--- BEGIN ---

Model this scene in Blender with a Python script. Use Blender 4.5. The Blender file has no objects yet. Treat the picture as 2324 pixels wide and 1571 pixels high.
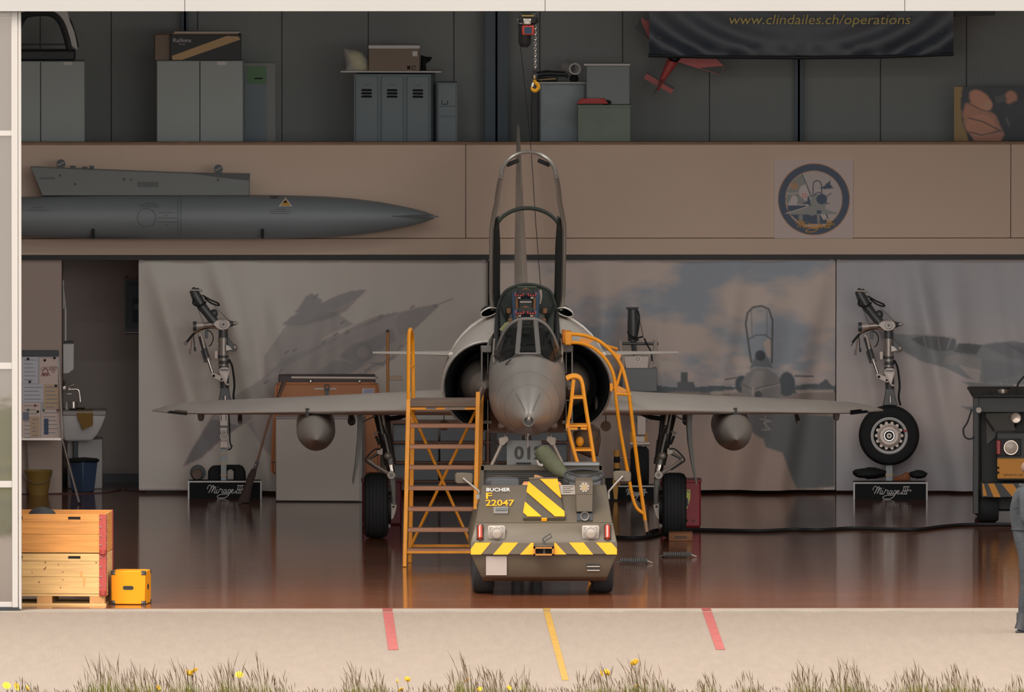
import bpy, bmesh, math, random
import numpy as np
from mathutils import Vector, Matrix
random.seed(7)
RNG = np.random.default_rng(7)
scene = bpy.context.scene
COL = scene.collection

# ---------------------------------------------------------------- camera
# world: X right, Y into the hangar (door threshold at Y=0), Z up, metres. Long telephoto view from high ground in front.
FPX, VX, VY, SD = 50000.0, 560.0, -1790.0, 224.0
DIST = FPX / SD
CAMH = (1382 - VY) / SD
CAMX = -(1200 - VX) / SD
cam_data = bpy.data.cameras.new('camera')
cam = bpy.data.objects.new('camera', cam_data)
COL.objects.link(cam)
cam.location = (CAMX, -DIST, CAMH)
aim = Vector((1162 - VX, FPX, -(785.5 - VY)))
cam.rotation_euler = aim.to_track_quat('-Z', 'Y').to_euler()
cam_data.sensor_fit = 'HORIZONTAL'
cam_data.sensor_width = 36.0
cam_data.lens = FPX * (aim.length / FPX) * 36.0 / 2324.0
cam_data.clip_start = 1.0
cam_data.clip_end = 900.0
scene.camera = cam

# ---------------------------------------------------------------- sky, sun, exposure
world = bpy.data.worlds.new('overcast_sky')
scene.world = world
world.use_nodes = True
bg = world.node_tree.nodes['Background']
bg.inputs['Color'].default_value = (1.0, 0.955, 0.905, 1)
bg.inputs['Strength'].default_value = 3.0
sun_data = bpy.data.lights.new('hazy_sun', 'SUN')
sun_data.energy = 4.5
sun_data.angle = math.radians(30)
sun_data.color = (1.0, 0.9, 0.78)
sun = bpy.data.objects.new('hazy_sun', sun_data)
COL.objects.link(sun)
sun.rotation_euler = Vector((0.30, 0.55, -0.80)).to_track_quat('-Z', 'Y').to_euler()
scene.view_settings.view_transform = 'Standard'
scene.view_settings.look = 'None'
scene.view_settings.gamma = 1.0
scene.view_settings.use_curve_mapping = False
scene.view_settings.exposure = 0.0
FILL_W = 32.0                                            # each added fill lamp under the ceiling
scene.cycles.max_bounces = 8
scene.cycles.diffuse_bounces = 5
scene.cycles.glossy_bounces = 4
scene.cycles.transparent_max_bounces = 12
scene.cycles.caustics_reflective = False
scene.cycles.caustics_refractive = False
scene.cycles.use_denoising = True
# a sampling portal across the hangar opening (gives off no light of its own)
pd = bpy.data.lights.new('door_portal', 'AREA')
pd.shape = 'RECTANGLE'
pd.size, pd.size_y = 15.0, 6.1
pd.cycles.is_portal = True
portal = bpy.data.objects.new('door_portal', pd)
COL.objects.link(portal)
portal.location = (2.35, 0.3, 3.05)
portal.rotation_euler = (math.radians(90), 0, 0)

# ---------------------------------------------------------------- measuring
def S(Y): return FPX / (Y + DIST)                       # pixels per metre at depth Y
def P(px, py, Y):
    s = S(Y)
    return Vector((CAMX + (px - VX) / s, Y, CAMH - (py - VY) / s))
def X_(px, Y): return CAMX + (px - VX) / S(Y)
def Z_(py, Y): return CAMH - (py - VY) / S(Y)
def YF(py): return FPX * CAMH / (py - VY) - DIST        # depth at which the floor shows at picture row py

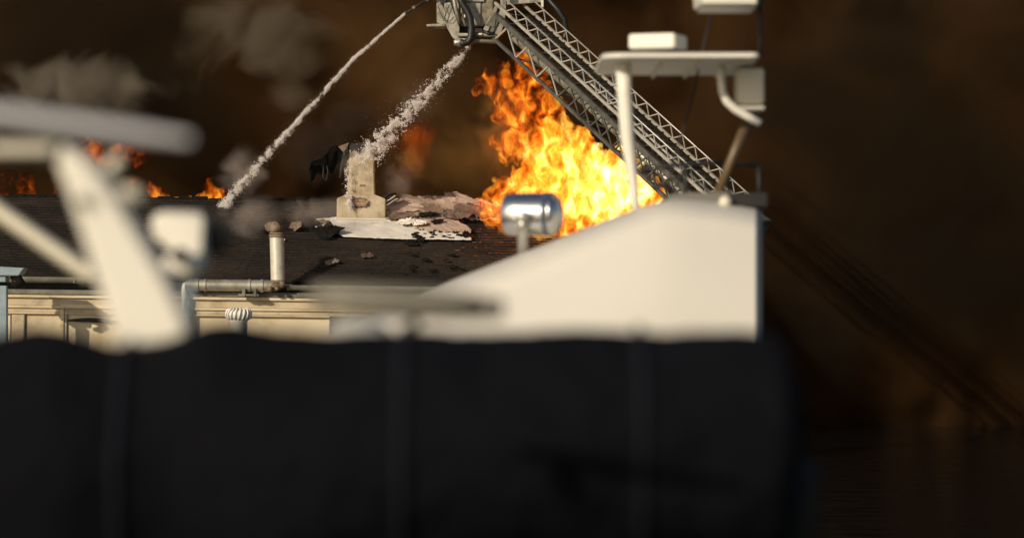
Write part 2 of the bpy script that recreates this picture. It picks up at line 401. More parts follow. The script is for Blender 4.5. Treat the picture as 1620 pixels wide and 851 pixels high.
puff(140, 140, 107.0, 230, 2.0, 85, grey, 'grey smoke billow above the radar scanner at far left')
puff(410, 60, 107.2, 230, 2.0, 130, greyd, 'dim grey smoke billow high behind the first water jet')
puff(385, 275, 104.8, 62, 1.0, 62, steam, 'pale steam rising where the left water jet lands')
puff(395, 345, 102.6, 75, 0.7, 45, steam, 'thin steam drifting down the shingle roof')
puff(506, 336, 102.5, 92, 0.8, 36, steam, 'pale steam left of the chimney base')
puff(500, 245, 105.5, 95, 1.2, 80, dark, 'black smoke curling behind the chimney on its left')
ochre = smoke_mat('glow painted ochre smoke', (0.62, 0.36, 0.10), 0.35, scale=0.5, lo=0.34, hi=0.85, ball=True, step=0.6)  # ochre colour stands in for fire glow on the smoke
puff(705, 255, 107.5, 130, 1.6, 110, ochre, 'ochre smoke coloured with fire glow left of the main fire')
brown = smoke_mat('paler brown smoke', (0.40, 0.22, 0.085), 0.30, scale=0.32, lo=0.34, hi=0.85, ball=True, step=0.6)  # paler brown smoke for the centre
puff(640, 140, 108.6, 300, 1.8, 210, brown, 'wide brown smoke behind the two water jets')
puff(215, 135, 106.6, 62, 1.2, 40, grey, 'small grey smoke knuckle right of the far left billow')
puff(60, 150, 106.8, 90, 1.4, 34, grey, 'flat grey smoke band above the radar scanner')
puff(480, 95, 107.0, 95, 1.3, 62, greyd, 'dim smoke knuckle left of the first jet')
puff(340, 30, 107.2, 120, 1.3, 60, greyd, 'dim smoke knuckle near the top edge')
puff(450, 155, 107.2, 100, 1.3, 55, greyd, 'lower dim smoke knuckle beside the first jet')
puff(560, 185, 106.4, 70, 1.0, 40, dark, 'black smoke swirl above the chimney')
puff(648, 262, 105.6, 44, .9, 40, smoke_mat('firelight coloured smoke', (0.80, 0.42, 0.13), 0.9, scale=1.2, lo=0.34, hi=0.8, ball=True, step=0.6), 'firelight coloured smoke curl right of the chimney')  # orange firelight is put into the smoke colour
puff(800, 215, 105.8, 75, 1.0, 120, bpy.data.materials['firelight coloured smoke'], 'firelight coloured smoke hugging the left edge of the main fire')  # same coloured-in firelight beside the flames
puff(630, 285, 104.8, 40, 0.7, 45, steam, 'small smoke curl right of the chimney')
puff(680, 335, 104.2, 130, 0.6, 35, steam, 'thin smoke over the ash covered roofing')

# ------------------------------------------------------------------ burning building
TAN = 0.53
EZ = CZ - 0.59                                   # height of the roof plane at Y = 100
def roofY(py): return (TAN * 100 + 0.59) / (TAN - (CY - py) * K)
def RP(px, py, lift=0.0):                         # photo pixel on the roof slope
    Y = roofY(py); p = P(px, py, Y); nrm = Vector((0, -TAN, 1)).normalized()
    return p + nrm * lift
RN = Vector((0, -TAN, 1)).normalized()
PIV = P(300, 455, 100)
TILT = R(0.75)
bld = thing('burning_building', PIV, 'long cream building with dark shingle roof on fire behind the boats', 'building')
bld.rotation_euler = (0, TILT, 0)

XL, XR = -24.0, 5.2
def wx(px): return (px - CX) * 0.02
b = MB(); b.span((XL, 100.05, 1.2), (XR, 110.9, CZ - 0.95)); b.build('wall', M['wall'], bld)
# mouldings (butted, each a little further out)
def mould(y0, y1, out, m, name, x0=XL, x1=XR, bev=0.015):
    b = MB(); b.span((x0, 100.052 - out, CZ + (CY - y1) * 0.02), (x1, 100.048, CZ + (CY - y0) * 0.02))
    return b.build(name, m, bld, bevel=bev)
mould(461, 468.4, 0.34, M['gutter'], 'fascia_board')
mould(468.6, 473.8, 0.28, M['trim'], 'cornice')
mould(474.0, 486.5, 0.16, M['stucco'], 'frieze_board')
mould(486.7, 490.3, 0.20, M['trim'], 'cornice')
mould(490.5, 497.0, 0.12, M['stucco'], 'frieze_board')
mould(497.2, 499.5, 0.15, M['trim'], 'cornice')
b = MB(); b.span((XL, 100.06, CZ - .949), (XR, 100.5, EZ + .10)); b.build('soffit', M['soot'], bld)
# roof: deck + shingle courses
b = MB()
Yr = 105.5; zr = EZ + TAN * (Yr - 100); y0 = 100.38
b.prism([Vector((XL - .3, y0, EZ + TAN * (y0 - 100) - .06)), Vector((XL - .3, Yr, zr - .06)), Vector((XL - .3, 111.4, zr - .06 - TAN * (111.4 - Yr))), Vector((XL - .3, 111.4, zr - .30 - TAN * (111.4 - Yr))), Vector((XL - .3, Yr, zr - .30)), Vector((XL - .3, y0, EZ + TAN * (y0 - 100) - .30))], (XR - XL + .6, 0, 0))
roof = b.build('roof', M['shingle'], bld)
sl = Vector((0, 1, TAN)).normalized()
ncourse = 31; Ls = (Vector((0, Yr, zr)) - Vector((0, y0, EZ + TAN * (y0 - 100)))).length
ex = Ls / ncourse
bpt = Vector((0, y0, EZ + TAN * (y0 - 100)))
for j in range(ncourse):
    b = MB(); x = XL - .3 + (0.17 if j % 2 else 0)
    while x < XR + .2:
        wd = random.uniform(0.26, 0.38); x1 = min(x + wd, XR + .3)
        d0 = random.uniform(-0.012, 0.012); th = random.uniform(0.04, 0.075)
        s0 = bpt + sl * (ex * j + d0) + RN * th; s1 = bpt + sl * (ex * (j + 1) + 0.05) + RN * 0.004; sb = s0 - RN * (th + 0.01)
        b.poly([Vector((x, sb.y, sb.z)), Vector((x1 - .008, sb.y, sb.z)), Vector((x1 - .008, s0.y, s0.z)), Vector((x, s0.y, s0.z))])
        b.poly([Vector((x, s0.y, s0.z)), Vector((x1 - .008, s0.y, s0.z)), Vector((x1 - .008, s1.y, s1.z)), Vector((x, s1.y, s1.z))])
        x = x1
    b.build('shingle_course', M['shingle'], roof)
b = MB()   # ridge cap with a ragged, burnt edge
x = XL
while x < wx(640):
    wd = random.uniform(0.2, 0.45); h = random.uniform(0.03, 0.10)
    b.prism([Vector((x, Yr - .14, zr - .06)), Vector((x, Yr - .1, zr + h * .6)), Vector((x, Yr, zr + h)), Vector((x, Yr + .14, zr - .04))], (wd * .97, 0, 0)); x += wd
b.build('ridge_cap', M['char'], bld)
# gutter along the left eave and the fat duct
def gz(py): return CZ + (CY - py) * 0.02
def half_pipe(b, x0, x1, zc, r, y):
    prof = [(y + r * math.cos(a), zc + r * math.sin(a)) for a in [math.pi + math.pi * k / 10 for k in range(11)]]
    prof += [(y + (r - .02) * math.cos(a), zc + (r - .02) * math.sin(a)) for a in [2 * math.pi - math.pi * k / 10 for k in range(11)]]
    b.prism([Vector((x0, p[0], p[1])) for p in prof], (x1 - x0, 0, 0))
b = MB(); half_pipe(b, XL, wx(196), gz(441), 0.19, 99.6)
for px in (-90, 20, 120, 180): b.span((wx(px), 99.40, gz(450)), (wx(px) + .05, 99.82, gz(440)))
b.build('gutter', M['gutter'], bld, smooth=False)
b = MB(); half_pipe(b, wx(455), XR, gz(449), 0.16, 99.6); b.build('gutter', M['gutter'], bld)
duct = MB(); zc = gz(450.5); rd = 0.185
duct.tube([(wx(296), 99.5, zc), (wx(303), 99.5, zc), (wx(303.2), 99.5, zc), (wx(432), 99.5, zc)], [rd, rd, rd, rd], 20)
for px, wdt in ((312, 5), (326, 3), (395, 4), (414, 5)): duct.tube([(wx(px), 99.5, zc), (wx(px + wdt), 99.5, zc)], rd + .025, 20)
do = duct.build('duct', M['galv'], bld, smooth=True, bevel=0.004)
b = MB()
b.span((wx(386), 99.28, zc - .33), (wx(391), 99.75, zc - .10)); b.span((wx(404), 99.28, zc - .33), (wx(408), 99.75, zc - .10)); b.span((wx(380), 99.3, zc - .32), (wx(412), 99.5, zc - .26))
b.build('duct_bracket', M['gutter'], bld)
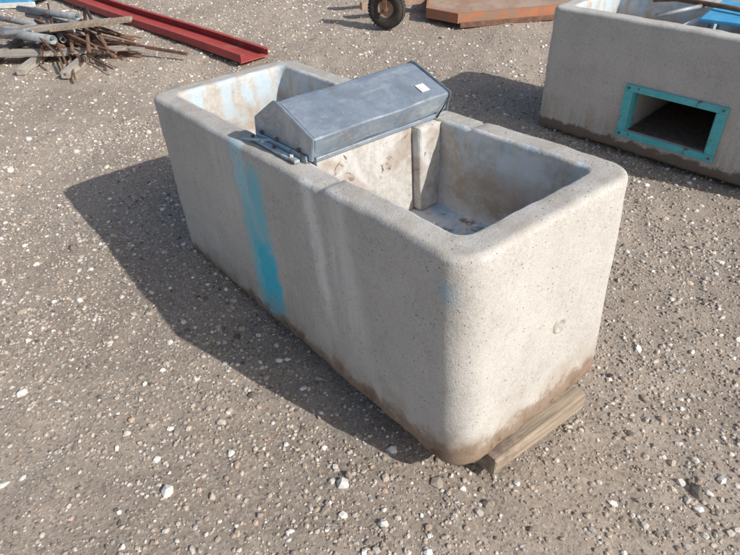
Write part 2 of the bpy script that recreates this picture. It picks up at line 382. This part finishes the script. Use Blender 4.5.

--- END ---

> _WHAT YOU ARE ASKED TO DO_: Gather and copy every line of the data in which the string "step" is found.

> _WRITTEN SOLUTION_:
ochre = smoke_mat('glow painted ochre smoke', (0.62, 0.36, 0.10), 0.35, scale=0.5, lo=0.34, hi=0.85, ball=True, step=0.6)  # ochre colour stands in for fire glow on the smoke
brown = smoke_mat('paler brown smoke', (0.40, 0.22, 0.085), 0.30, scale=0.32, lo=0.34, hi=0.85, ball=True, step=0.6)  # paler brown smoke for the centre
puff(648, 262, 105.6, 44, .9, 40, smoke_mat('firelight coloured smoke', (0.80, 0.42, 0.13), 0.9, scale=1.2, lo=0.34, hi=0.8, ball=True, step=0.6), 'firelight coloured smoke curl right of the chimney')  # orange firelight is put into the smoke colour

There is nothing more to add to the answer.